*Stated exercise*
Start at the line that has "1440 pixels high." and stop at the line that has "return (f(r), f(g), f(b), 1)". Print those lines and all lines between them exactly, and nothing more.

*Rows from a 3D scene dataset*
------------------------------------

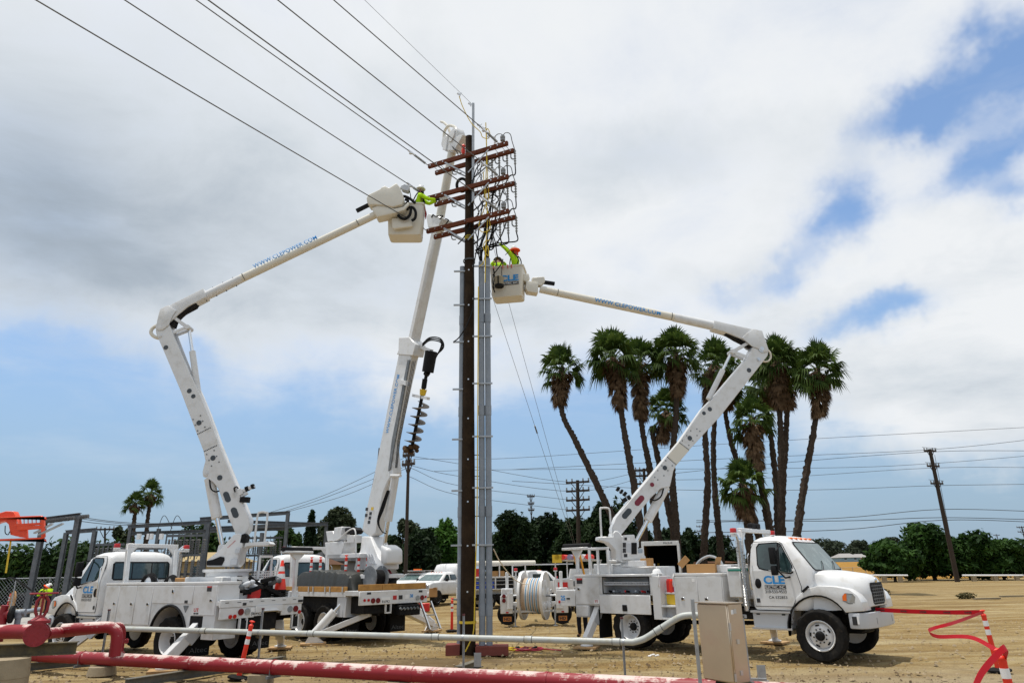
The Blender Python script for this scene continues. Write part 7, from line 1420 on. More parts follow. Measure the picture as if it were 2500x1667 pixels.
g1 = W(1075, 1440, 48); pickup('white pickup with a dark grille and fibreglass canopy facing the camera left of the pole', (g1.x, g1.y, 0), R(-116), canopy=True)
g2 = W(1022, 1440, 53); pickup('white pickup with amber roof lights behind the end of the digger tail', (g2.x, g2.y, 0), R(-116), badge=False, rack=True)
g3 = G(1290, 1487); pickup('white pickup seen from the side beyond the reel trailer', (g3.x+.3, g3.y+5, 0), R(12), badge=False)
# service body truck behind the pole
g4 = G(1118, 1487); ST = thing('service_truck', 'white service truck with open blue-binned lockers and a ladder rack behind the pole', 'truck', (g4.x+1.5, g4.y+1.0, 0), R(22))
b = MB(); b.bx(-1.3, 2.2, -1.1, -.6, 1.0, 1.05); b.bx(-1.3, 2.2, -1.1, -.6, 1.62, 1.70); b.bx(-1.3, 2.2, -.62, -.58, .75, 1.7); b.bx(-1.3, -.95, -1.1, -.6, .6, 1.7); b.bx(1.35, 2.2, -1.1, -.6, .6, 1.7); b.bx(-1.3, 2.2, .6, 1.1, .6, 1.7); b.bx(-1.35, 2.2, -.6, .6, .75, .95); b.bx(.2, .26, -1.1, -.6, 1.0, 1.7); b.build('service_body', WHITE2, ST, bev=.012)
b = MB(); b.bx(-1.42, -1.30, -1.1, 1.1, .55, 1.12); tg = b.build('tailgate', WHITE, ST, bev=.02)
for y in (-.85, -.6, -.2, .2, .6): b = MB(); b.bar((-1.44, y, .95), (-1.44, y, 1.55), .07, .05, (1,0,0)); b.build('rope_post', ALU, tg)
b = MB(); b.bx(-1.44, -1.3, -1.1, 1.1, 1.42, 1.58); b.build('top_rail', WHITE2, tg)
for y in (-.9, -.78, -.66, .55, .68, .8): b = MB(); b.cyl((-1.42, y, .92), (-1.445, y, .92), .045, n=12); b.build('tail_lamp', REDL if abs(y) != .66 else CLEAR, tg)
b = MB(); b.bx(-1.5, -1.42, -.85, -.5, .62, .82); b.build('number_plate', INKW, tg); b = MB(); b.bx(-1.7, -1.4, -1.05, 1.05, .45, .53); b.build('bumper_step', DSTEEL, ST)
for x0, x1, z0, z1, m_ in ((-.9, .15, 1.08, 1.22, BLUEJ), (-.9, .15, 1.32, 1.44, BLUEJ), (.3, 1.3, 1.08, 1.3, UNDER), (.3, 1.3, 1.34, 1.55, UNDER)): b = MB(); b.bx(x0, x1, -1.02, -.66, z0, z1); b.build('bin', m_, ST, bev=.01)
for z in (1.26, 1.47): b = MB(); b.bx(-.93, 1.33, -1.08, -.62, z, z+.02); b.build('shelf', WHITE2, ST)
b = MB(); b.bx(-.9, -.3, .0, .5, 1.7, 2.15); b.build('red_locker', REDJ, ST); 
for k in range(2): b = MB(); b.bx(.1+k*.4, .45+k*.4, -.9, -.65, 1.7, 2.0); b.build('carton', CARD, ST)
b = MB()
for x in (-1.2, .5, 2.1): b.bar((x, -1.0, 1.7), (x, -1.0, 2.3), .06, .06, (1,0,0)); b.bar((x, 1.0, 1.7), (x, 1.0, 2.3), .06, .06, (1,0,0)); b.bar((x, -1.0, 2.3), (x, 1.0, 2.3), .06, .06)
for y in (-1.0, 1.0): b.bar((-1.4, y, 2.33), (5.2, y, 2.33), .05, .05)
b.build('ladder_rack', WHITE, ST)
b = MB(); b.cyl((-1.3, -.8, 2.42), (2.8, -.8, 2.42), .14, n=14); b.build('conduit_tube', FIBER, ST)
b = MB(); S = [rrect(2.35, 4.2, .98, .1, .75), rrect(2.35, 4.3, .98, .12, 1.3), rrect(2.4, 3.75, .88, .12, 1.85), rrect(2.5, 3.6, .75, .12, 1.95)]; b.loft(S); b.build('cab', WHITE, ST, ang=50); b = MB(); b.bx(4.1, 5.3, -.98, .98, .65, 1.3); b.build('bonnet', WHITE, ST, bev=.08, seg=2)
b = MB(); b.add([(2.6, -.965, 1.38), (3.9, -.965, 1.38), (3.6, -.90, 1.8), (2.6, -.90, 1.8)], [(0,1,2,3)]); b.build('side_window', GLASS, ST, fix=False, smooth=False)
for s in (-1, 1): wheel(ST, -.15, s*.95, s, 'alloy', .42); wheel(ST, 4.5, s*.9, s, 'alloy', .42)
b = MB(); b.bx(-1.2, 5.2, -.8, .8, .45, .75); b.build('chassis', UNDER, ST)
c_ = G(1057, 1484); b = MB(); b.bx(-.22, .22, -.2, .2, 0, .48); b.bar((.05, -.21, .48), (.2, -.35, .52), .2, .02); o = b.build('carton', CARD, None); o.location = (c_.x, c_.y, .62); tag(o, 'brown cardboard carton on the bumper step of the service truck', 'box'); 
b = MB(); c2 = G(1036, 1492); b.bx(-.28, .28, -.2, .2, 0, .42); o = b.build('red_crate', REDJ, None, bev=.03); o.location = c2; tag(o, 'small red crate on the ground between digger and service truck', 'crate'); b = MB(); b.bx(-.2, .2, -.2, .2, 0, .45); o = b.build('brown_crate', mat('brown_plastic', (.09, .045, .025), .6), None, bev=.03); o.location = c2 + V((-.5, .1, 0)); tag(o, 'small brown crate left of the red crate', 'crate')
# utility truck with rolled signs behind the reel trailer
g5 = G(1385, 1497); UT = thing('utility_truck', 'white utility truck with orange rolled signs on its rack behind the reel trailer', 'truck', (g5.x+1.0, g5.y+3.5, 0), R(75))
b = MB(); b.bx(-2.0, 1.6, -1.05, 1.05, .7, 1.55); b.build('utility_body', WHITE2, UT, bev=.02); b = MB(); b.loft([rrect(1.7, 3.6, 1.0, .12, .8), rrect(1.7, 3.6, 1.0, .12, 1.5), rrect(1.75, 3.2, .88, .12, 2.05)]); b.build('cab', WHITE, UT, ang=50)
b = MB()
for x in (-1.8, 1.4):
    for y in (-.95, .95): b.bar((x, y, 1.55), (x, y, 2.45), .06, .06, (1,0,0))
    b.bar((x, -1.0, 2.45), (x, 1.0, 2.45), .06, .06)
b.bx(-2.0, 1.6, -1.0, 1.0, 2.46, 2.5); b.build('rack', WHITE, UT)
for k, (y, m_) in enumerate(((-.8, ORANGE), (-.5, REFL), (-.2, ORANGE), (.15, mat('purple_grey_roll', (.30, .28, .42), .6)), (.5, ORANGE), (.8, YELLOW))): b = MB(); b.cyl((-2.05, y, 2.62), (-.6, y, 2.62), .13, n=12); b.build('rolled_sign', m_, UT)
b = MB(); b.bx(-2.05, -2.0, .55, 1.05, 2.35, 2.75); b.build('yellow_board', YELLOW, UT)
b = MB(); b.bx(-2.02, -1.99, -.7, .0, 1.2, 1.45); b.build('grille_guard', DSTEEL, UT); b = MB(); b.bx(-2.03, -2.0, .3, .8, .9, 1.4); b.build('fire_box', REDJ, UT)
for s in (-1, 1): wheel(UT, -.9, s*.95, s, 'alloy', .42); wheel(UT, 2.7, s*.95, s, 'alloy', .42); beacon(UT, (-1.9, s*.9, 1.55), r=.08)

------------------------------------

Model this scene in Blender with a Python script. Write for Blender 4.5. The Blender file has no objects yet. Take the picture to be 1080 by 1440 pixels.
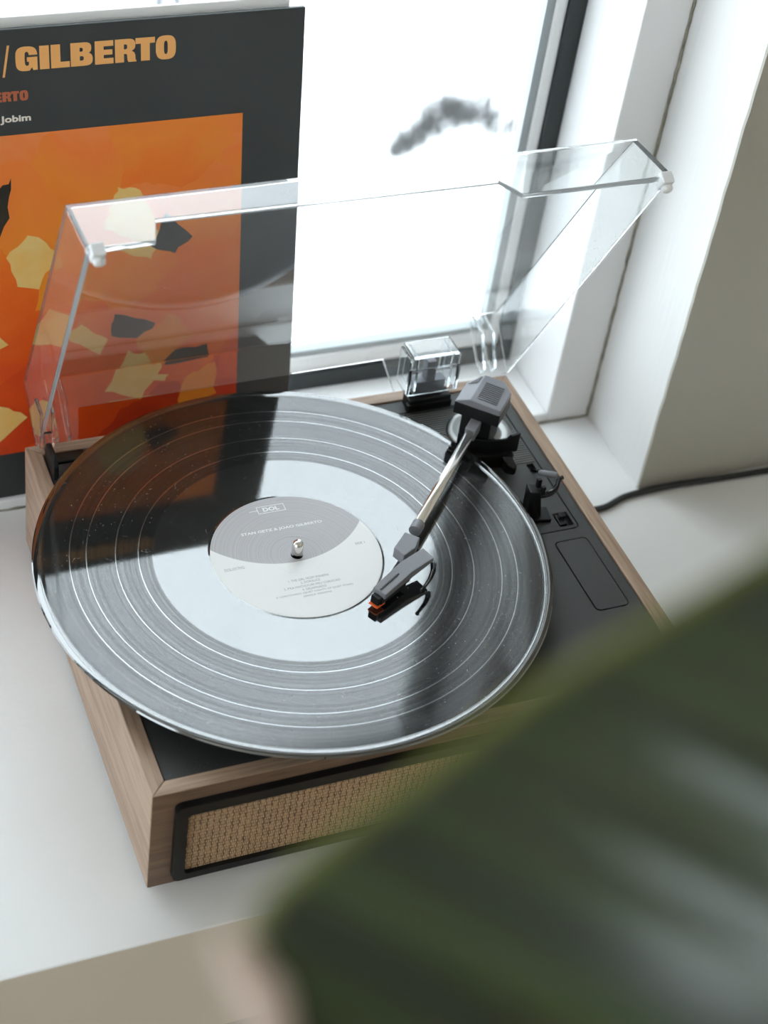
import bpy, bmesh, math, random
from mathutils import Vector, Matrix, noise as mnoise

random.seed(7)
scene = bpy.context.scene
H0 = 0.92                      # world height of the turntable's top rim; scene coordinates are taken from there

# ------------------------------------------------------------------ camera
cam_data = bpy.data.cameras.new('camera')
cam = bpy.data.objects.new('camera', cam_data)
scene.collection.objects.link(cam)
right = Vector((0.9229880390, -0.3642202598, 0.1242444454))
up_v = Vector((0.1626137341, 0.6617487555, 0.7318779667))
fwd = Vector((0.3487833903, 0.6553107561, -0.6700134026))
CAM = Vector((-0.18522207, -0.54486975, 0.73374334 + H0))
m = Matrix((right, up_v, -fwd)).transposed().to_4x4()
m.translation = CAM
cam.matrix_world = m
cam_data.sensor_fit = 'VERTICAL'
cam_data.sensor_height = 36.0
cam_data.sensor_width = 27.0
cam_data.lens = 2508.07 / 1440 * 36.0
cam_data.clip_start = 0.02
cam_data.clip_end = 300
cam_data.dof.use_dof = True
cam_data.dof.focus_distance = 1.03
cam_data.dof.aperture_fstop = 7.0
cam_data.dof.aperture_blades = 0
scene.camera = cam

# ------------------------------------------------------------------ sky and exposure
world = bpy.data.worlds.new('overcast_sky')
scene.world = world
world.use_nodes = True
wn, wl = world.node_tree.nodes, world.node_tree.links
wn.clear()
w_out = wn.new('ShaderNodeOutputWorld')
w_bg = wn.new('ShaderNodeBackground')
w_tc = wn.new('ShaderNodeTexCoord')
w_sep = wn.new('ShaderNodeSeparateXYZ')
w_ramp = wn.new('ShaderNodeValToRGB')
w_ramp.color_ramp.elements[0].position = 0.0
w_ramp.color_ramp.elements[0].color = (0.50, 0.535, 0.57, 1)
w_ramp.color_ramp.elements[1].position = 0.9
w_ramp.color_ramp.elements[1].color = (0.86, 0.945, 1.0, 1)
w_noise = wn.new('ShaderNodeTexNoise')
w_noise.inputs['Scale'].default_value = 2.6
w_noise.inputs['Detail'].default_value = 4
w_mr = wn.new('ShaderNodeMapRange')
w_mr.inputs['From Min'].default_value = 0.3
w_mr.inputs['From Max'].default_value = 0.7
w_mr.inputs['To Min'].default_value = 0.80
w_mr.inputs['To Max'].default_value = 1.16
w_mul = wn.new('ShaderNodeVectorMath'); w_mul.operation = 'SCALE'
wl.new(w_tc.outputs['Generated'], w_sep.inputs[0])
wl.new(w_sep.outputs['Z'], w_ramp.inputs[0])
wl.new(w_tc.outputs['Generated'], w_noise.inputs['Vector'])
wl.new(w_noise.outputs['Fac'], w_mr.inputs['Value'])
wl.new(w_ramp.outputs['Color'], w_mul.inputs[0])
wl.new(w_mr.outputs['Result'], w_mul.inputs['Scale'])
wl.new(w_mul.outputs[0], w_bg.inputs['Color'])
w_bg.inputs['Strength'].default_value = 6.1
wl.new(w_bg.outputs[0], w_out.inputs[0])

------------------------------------

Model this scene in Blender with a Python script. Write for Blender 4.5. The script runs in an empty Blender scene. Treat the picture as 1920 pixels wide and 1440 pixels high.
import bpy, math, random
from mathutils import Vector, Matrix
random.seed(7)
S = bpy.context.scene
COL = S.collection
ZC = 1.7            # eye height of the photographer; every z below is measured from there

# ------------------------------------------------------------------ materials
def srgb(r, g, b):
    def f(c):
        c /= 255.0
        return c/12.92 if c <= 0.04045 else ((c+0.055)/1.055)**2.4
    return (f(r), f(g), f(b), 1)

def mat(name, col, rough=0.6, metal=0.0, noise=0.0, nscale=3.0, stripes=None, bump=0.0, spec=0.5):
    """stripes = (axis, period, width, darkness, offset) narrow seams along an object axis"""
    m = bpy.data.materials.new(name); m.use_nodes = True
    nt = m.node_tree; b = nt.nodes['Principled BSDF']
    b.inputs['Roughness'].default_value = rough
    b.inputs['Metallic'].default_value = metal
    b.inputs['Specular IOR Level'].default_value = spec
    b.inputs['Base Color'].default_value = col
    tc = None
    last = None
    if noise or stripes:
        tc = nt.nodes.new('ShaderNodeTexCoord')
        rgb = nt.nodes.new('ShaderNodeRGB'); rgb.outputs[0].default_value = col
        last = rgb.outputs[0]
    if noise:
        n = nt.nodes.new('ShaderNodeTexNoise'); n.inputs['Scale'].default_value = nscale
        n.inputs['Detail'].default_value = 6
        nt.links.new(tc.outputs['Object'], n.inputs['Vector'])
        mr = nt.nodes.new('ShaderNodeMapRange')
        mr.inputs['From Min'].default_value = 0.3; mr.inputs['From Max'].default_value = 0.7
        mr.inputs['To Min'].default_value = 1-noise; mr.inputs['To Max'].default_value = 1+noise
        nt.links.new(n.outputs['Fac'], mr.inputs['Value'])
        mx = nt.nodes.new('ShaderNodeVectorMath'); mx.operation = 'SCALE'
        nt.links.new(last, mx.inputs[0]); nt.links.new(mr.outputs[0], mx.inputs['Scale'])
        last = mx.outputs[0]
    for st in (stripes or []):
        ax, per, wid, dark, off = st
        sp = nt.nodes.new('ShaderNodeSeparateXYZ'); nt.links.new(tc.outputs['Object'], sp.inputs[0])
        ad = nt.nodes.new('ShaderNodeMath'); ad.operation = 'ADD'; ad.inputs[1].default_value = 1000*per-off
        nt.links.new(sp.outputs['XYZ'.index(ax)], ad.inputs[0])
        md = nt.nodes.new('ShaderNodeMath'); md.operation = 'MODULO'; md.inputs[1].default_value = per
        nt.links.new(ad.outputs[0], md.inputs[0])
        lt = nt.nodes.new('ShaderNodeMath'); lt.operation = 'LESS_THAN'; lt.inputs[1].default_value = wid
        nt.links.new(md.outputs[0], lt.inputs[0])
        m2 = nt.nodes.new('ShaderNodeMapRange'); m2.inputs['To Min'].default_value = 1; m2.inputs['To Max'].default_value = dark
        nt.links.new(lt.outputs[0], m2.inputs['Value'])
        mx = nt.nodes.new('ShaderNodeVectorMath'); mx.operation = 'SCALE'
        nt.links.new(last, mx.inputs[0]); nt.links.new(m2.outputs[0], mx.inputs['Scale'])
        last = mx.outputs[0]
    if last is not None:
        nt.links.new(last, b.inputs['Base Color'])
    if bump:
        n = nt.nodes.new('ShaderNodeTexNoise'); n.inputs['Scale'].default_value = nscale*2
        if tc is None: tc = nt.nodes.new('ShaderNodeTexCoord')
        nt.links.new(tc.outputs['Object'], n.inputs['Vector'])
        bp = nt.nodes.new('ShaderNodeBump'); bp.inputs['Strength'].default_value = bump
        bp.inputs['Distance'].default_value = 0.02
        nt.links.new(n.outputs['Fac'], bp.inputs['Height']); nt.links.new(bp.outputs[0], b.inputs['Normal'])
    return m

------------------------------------

*Output for this exercise*
Model this scene in Blender with a Python script. Write for Blender 4.5. The script runs in an empty Blender scene. Treat the picture as 1920 pixels wide and 1440 pixels high.
import bpy, math, random
from mathutils import Vector, Matrix
random.seed(7)
S = bpy.context.scene
COL = S.collection
ZC = 1.7            # eye height of the photographer; every z below is measured from there

# ------------------------------------------------------------------ materials
def srgb(r, g, b):
    def f(c):
        c /= 255.0
        return c/12.92 if c <= 0.04045 else ((c+0.055)/1.055)**2.4
    return (f(r), f(g), f(b), 1)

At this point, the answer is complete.